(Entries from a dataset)
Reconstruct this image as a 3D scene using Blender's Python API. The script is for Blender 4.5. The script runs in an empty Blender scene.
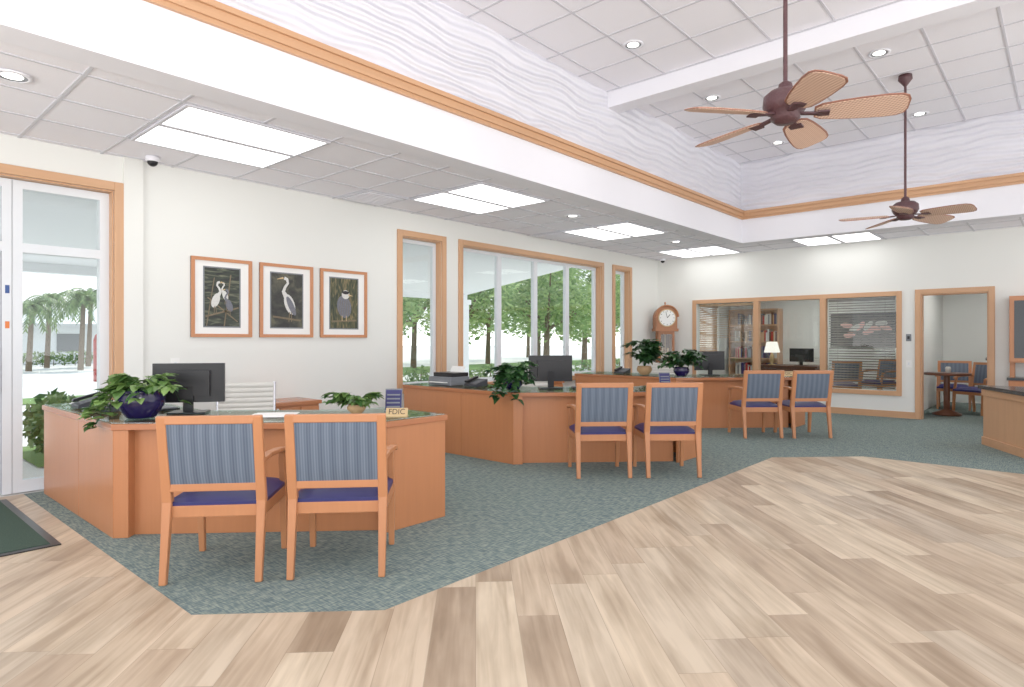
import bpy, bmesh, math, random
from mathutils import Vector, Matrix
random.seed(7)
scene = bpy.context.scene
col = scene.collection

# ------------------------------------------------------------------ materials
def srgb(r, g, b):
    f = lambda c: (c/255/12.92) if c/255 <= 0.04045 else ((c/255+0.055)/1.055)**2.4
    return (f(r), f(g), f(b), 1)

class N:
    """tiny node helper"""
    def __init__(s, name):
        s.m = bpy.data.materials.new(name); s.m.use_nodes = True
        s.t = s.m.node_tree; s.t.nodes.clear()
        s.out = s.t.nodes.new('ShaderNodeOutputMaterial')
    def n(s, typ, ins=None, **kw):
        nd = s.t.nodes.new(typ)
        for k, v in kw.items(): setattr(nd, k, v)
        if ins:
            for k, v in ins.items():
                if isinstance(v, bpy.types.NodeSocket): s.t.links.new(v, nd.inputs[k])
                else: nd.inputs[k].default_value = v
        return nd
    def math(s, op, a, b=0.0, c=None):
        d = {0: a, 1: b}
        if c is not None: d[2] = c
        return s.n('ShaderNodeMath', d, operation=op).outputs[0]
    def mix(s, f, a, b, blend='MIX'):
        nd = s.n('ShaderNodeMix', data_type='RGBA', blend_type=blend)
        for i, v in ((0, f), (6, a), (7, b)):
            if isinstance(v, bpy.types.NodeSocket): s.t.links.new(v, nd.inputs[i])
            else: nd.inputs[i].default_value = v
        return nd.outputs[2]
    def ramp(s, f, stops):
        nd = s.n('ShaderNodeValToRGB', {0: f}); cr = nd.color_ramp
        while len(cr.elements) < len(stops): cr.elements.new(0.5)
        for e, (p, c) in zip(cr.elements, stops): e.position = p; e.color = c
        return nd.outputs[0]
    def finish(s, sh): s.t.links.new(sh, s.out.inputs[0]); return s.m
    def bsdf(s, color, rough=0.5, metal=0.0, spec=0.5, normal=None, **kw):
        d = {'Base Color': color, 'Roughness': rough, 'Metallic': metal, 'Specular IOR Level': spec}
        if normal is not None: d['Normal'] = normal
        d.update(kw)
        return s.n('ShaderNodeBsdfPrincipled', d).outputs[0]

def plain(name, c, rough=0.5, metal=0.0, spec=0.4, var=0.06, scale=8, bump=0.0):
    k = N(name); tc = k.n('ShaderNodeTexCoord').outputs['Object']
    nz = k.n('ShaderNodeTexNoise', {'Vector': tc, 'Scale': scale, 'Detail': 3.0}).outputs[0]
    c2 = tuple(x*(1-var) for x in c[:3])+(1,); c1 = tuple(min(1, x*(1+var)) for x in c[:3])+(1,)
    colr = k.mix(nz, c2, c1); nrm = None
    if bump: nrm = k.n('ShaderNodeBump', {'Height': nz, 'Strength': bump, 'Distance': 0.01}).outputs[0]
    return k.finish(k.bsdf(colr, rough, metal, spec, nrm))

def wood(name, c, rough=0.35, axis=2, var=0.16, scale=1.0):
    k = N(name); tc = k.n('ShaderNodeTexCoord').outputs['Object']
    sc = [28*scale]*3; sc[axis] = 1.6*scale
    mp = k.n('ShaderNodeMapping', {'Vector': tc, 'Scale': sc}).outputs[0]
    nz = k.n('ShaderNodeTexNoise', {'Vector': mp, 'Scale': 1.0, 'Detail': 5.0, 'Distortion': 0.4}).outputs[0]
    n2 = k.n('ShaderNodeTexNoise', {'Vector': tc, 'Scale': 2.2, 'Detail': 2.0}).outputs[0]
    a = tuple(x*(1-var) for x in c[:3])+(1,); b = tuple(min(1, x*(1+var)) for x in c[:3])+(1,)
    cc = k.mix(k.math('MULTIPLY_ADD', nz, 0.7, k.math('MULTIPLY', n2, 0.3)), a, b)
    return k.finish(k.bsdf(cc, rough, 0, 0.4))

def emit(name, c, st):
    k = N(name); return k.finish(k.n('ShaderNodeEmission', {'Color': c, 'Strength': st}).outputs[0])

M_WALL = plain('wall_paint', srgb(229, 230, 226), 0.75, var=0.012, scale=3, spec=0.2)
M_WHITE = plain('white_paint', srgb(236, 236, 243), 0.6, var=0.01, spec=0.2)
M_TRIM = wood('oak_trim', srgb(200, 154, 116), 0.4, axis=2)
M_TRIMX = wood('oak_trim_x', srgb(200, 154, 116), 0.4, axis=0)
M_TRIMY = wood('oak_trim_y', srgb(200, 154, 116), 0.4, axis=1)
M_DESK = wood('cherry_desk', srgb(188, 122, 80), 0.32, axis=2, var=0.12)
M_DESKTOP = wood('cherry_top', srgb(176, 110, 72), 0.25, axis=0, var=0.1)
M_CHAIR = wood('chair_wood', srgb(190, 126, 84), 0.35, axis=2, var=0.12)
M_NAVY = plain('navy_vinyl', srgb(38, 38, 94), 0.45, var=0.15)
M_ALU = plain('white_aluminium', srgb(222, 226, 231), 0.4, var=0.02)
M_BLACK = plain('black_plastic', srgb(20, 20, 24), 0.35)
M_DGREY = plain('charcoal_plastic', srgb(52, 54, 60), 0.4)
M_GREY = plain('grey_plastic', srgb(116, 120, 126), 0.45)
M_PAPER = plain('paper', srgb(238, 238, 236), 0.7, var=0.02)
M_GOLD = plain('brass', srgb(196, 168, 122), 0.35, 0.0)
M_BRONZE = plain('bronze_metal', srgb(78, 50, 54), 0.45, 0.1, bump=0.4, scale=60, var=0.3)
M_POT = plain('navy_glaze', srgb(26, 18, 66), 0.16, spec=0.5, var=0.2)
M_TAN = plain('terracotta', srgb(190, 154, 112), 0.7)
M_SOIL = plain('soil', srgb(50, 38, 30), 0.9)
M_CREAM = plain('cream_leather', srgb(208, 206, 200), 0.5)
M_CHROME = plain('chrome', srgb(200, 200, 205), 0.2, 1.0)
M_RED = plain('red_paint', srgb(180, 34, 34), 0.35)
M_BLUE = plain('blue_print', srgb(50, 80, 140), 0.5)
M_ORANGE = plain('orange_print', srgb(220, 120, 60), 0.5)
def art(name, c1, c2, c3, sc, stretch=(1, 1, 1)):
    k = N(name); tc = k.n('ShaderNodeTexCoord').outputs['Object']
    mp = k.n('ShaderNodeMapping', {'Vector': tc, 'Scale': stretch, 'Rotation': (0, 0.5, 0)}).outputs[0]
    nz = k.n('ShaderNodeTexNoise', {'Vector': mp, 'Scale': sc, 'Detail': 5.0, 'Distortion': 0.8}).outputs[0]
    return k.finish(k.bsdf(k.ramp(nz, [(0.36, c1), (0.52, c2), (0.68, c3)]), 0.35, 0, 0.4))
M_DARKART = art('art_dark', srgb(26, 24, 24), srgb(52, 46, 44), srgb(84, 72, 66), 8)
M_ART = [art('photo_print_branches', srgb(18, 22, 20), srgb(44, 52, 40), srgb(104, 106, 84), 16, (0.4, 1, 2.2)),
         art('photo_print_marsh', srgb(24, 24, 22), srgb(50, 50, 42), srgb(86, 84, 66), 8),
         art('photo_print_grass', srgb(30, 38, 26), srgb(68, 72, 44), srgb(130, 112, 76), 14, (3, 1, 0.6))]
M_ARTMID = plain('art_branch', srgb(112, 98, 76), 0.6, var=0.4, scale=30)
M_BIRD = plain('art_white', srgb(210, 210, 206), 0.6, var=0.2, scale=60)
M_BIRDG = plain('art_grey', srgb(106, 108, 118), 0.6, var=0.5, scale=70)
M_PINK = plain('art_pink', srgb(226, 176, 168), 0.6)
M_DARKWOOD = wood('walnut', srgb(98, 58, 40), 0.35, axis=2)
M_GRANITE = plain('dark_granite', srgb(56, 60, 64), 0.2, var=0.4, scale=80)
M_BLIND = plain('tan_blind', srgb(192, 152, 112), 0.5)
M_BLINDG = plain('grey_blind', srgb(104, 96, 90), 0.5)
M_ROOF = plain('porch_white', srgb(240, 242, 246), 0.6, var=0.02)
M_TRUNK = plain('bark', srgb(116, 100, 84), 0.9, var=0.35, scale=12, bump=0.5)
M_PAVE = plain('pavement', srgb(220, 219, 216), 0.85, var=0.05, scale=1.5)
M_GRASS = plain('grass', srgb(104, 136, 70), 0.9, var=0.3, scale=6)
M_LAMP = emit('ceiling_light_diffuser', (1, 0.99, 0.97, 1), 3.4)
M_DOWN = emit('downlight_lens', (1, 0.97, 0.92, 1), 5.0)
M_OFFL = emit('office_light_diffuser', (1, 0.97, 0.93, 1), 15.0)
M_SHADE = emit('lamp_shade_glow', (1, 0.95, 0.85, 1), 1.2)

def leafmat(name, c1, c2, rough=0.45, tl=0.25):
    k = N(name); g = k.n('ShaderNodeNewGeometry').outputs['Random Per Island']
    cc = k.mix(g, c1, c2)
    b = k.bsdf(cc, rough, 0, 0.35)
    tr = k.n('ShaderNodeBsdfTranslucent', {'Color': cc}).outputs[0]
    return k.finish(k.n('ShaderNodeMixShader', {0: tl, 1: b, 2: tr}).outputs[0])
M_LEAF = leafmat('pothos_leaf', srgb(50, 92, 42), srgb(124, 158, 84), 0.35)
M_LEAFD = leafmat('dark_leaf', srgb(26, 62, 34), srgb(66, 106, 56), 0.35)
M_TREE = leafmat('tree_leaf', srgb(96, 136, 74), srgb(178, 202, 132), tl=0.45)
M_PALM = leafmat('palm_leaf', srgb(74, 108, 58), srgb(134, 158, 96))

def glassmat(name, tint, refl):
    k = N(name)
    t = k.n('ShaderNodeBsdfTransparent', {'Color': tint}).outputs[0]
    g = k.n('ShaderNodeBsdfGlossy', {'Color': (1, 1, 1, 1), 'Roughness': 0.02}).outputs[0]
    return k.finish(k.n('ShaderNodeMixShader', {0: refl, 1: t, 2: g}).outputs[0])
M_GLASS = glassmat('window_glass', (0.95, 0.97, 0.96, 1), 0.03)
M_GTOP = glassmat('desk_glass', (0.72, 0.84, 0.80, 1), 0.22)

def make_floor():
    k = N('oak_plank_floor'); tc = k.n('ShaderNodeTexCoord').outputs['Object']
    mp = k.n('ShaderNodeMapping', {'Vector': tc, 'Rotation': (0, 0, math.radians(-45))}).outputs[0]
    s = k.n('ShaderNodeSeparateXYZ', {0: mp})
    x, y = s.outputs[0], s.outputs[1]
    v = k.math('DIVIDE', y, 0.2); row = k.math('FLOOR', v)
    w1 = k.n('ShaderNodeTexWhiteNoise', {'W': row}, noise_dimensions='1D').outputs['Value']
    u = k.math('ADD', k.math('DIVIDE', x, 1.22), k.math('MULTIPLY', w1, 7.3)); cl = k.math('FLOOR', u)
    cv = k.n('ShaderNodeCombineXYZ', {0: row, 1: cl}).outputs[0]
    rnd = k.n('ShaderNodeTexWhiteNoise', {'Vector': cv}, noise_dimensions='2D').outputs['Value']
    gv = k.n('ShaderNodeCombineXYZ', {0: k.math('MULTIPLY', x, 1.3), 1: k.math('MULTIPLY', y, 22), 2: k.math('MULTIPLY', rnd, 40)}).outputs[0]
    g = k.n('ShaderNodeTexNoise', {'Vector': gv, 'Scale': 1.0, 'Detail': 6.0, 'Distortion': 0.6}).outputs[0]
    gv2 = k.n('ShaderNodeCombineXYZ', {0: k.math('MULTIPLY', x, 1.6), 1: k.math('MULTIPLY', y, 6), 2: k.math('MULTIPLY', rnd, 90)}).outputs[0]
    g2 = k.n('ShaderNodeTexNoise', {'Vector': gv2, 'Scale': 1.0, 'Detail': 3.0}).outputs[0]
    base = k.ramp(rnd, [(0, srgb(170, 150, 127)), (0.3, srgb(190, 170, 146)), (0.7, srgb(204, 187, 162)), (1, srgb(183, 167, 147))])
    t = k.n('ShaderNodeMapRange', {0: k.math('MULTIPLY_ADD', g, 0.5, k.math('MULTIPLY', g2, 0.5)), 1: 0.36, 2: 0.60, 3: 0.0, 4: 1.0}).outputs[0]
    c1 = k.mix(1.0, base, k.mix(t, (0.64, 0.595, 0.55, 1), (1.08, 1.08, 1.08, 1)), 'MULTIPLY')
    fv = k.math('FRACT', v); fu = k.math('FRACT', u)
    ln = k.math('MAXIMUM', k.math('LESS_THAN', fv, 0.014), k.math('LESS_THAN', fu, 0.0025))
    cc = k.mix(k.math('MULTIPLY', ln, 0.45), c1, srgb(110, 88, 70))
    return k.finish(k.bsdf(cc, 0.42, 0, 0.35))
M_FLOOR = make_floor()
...
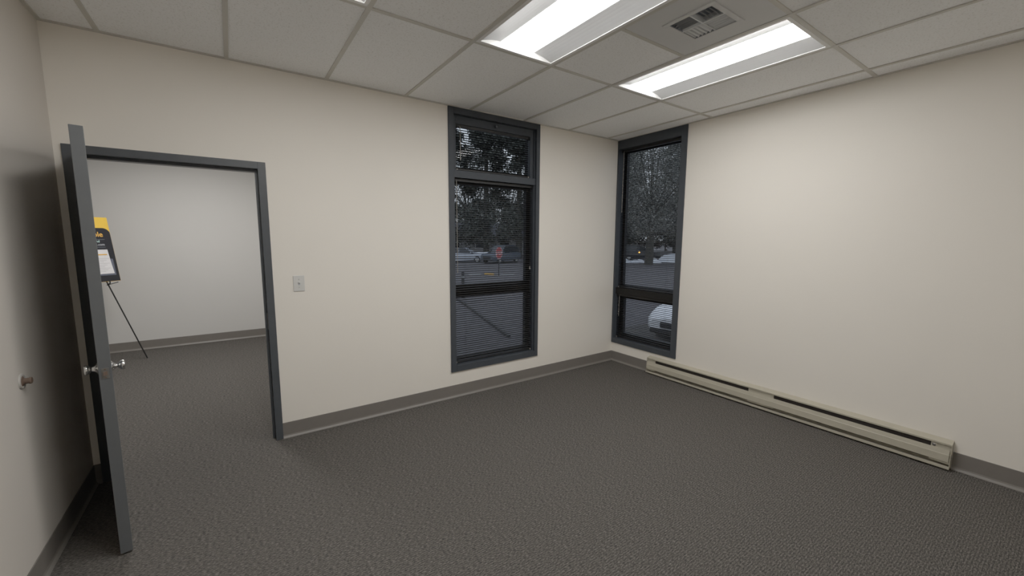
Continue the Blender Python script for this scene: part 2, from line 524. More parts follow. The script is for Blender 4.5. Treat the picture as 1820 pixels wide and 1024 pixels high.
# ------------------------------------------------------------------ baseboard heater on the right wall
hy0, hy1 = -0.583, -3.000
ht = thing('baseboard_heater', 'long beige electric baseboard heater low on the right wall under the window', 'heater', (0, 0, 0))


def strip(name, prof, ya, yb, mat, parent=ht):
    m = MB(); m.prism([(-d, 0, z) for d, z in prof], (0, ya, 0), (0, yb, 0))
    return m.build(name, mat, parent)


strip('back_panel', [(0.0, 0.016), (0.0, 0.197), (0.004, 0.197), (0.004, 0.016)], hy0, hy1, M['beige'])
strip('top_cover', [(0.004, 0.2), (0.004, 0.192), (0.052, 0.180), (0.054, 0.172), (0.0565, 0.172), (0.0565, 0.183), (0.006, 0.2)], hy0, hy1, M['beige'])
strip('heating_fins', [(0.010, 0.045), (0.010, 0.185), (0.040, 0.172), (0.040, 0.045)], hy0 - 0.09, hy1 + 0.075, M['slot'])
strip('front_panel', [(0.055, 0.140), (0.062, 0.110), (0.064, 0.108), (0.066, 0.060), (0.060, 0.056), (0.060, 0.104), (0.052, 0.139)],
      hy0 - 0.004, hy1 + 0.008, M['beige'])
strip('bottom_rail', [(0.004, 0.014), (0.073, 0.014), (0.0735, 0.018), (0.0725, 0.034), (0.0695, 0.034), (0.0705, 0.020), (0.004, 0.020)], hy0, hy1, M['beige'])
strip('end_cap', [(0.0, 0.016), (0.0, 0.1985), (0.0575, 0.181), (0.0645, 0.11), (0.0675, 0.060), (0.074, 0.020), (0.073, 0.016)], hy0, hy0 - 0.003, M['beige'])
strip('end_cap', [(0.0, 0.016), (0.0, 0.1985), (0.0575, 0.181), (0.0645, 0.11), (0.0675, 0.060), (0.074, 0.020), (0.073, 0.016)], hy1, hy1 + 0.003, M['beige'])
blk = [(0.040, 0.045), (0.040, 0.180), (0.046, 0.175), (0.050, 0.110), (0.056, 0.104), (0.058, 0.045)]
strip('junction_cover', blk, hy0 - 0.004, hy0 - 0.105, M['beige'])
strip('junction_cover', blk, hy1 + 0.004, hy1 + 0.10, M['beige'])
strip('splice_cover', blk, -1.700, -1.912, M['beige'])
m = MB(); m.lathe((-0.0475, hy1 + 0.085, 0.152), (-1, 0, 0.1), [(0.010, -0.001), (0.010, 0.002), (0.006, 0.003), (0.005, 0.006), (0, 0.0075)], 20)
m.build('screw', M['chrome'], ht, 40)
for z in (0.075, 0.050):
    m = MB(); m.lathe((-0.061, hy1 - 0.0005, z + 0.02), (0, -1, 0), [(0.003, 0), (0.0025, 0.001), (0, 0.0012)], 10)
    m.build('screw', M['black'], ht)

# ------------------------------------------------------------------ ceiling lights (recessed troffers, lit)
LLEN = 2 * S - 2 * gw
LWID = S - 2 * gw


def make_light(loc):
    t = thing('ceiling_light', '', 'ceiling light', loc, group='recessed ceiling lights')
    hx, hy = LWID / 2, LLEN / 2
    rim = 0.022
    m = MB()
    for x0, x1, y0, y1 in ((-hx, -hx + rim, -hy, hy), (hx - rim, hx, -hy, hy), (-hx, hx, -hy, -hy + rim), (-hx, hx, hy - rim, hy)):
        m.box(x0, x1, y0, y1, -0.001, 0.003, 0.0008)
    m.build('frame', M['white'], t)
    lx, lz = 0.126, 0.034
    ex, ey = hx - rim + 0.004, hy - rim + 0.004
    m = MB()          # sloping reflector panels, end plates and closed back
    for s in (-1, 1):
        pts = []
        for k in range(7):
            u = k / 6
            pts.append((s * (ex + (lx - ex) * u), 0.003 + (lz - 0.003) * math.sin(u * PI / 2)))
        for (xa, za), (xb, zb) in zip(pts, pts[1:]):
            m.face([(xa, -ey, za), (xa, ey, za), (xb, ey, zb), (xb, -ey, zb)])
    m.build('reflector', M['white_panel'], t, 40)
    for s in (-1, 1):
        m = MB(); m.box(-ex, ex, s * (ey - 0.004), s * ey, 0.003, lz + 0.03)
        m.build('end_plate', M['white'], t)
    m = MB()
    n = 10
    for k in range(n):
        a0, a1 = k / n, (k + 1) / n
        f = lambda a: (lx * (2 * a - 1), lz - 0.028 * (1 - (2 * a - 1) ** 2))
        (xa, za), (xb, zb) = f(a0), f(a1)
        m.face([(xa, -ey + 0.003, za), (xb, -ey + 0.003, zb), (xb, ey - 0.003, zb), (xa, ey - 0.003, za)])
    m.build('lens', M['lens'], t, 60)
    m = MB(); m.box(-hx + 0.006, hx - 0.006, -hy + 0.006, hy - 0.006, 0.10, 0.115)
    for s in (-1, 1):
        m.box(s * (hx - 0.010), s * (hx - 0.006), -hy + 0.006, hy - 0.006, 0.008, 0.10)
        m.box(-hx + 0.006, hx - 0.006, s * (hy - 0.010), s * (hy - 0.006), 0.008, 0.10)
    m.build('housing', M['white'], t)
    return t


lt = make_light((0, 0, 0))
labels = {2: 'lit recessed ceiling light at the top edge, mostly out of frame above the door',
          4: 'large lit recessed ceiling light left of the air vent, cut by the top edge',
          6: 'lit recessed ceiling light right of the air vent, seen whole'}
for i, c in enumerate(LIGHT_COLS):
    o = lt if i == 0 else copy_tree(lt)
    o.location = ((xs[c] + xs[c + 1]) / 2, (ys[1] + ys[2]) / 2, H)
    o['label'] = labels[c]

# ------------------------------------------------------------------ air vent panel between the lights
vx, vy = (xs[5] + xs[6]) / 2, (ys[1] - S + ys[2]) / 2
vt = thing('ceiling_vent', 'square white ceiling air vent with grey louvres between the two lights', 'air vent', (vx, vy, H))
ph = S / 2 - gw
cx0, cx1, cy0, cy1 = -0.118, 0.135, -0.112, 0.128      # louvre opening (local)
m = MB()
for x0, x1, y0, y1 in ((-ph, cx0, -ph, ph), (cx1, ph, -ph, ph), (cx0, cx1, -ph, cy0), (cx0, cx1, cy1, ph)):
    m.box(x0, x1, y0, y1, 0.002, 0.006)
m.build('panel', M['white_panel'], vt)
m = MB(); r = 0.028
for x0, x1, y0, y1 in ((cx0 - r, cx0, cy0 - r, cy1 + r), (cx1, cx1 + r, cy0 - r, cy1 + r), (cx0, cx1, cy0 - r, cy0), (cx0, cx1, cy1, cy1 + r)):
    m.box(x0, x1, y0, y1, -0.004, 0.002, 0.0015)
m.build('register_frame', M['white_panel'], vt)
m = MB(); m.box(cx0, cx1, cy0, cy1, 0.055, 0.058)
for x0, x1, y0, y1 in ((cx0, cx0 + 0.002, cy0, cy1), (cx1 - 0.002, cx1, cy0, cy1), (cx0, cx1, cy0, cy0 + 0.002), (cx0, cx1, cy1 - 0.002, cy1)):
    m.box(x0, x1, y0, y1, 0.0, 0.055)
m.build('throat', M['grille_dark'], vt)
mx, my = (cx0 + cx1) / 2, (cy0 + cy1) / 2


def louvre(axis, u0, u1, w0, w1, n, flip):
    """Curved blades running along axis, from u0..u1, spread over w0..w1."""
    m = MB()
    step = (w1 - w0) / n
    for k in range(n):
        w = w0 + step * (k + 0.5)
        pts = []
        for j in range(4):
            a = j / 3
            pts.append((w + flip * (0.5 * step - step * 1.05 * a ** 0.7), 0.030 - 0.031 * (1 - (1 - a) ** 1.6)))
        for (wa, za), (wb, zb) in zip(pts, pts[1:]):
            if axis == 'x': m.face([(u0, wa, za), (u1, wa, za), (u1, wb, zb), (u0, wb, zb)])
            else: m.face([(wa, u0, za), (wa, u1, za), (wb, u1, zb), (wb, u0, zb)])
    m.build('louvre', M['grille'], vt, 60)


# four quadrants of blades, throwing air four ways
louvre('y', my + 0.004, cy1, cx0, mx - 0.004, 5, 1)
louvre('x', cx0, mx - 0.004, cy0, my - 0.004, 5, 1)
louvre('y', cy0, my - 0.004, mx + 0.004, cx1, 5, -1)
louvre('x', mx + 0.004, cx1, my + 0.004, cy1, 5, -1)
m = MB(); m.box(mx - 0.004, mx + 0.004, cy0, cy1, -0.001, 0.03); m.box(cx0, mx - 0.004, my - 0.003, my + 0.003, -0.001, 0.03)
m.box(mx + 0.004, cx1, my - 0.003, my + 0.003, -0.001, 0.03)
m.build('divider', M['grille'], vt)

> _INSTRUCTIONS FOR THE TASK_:
Print out, exactly and with nothing added, the lines starting at the line holding "Reconstruct this image" and ending at the line holding "return (f(r), f(g), f(b), 1)", minus any pictures.

> _IN RESPONSE_:
Reconstruct this image as a 3D scene using Blender's Python API. The script is for Blender 4.5. The script runs in an empty Blender scene.
import bpy, bmesh, math, random
from mathutils import Vector, Matrix
random.seed(7)
scene = bpy.context.scene
col = scene.collection

# ------------------------------------------------------------------ materials
def srgb(r, g, b):
    f = lambda c: (c/255/12.92) if c/255 <= 0.04045 else ((c/255+0.055)/1.055)**2.4
    return (f(r), f(g), f(b), 1)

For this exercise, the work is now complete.